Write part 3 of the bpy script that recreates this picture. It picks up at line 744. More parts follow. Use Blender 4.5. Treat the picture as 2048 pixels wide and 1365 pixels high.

- - - - -

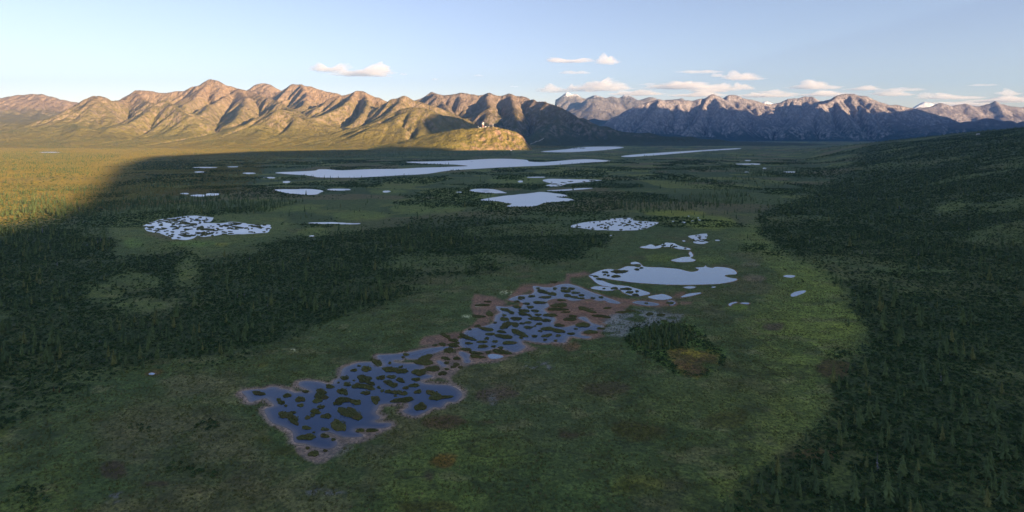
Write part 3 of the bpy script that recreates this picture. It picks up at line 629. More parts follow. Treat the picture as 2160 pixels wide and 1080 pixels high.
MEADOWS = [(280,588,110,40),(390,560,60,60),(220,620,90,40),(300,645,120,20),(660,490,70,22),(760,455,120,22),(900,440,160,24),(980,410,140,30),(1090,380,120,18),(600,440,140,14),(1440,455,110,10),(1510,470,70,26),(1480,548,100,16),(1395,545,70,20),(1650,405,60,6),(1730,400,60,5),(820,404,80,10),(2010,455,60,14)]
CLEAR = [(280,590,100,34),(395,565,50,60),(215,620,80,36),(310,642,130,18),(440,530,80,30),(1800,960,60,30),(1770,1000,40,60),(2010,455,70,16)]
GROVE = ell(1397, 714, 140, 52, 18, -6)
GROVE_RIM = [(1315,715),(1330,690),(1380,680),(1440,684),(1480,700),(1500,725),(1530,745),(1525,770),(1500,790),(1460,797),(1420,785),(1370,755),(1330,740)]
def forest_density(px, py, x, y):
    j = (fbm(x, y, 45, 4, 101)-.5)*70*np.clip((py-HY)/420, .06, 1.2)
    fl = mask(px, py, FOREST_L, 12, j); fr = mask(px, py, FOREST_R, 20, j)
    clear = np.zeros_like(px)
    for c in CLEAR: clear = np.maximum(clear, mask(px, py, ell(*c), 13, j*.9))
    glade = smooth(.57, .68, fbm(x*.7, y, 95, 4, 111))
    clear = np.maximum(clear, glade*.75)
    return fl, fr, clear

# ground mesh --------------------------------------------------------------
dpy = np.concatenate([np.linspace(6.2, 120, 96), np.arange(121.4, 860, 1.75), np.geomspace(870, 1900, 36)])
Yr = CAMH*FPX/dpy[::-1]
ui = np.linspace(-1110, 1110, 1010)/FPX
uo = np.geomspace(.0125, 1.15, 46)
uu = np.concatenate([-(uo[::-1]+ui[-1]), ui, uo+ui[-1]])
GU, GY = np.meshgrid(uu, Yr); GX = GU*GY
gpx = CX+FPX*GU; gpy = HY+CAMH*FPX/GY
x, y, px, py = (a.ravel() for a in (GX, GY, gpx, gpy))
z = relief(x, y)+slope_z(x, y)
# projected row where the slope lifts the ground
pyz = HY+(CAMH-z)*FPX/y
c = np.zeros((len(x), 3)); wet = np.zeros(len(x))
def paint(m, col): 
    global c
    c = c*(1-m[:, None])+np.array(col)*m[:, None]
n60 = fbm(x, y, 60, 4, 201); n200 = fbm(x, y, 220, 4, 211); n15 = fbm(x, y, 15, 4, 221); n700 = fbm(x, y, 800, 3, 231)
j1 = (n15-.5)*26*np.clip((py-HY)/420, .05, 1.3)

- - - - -

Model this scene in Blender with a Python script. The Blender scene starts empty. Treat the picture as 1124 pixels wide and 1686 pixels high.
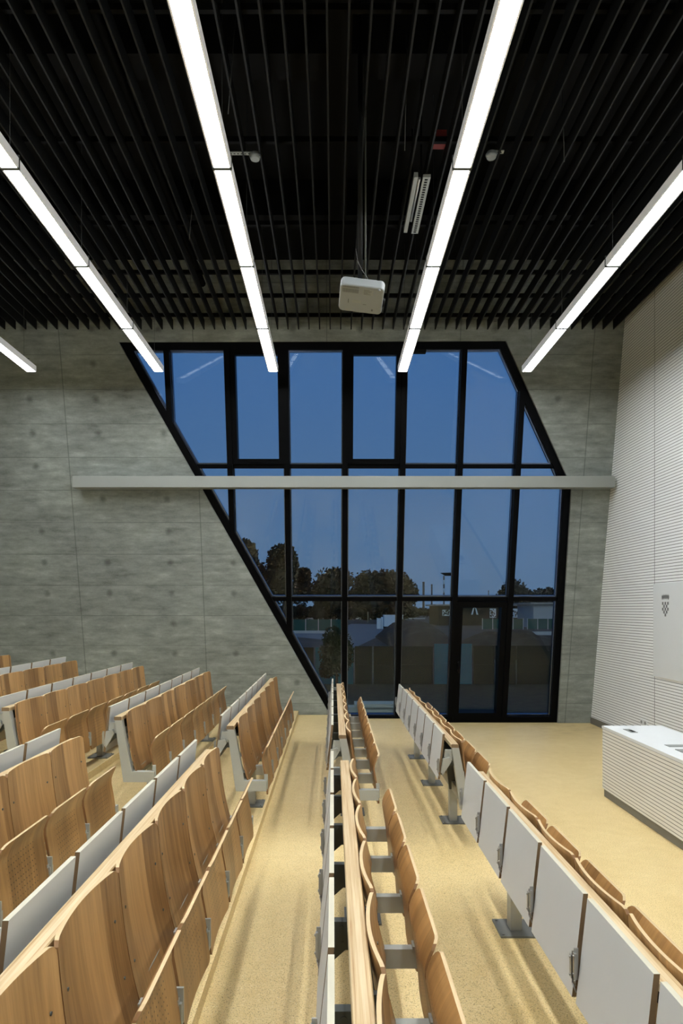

- - - - -

#### GOAL:
How many lines of the data contain the word "this"? Answer with the number alone.

#### THE ANSWER:
3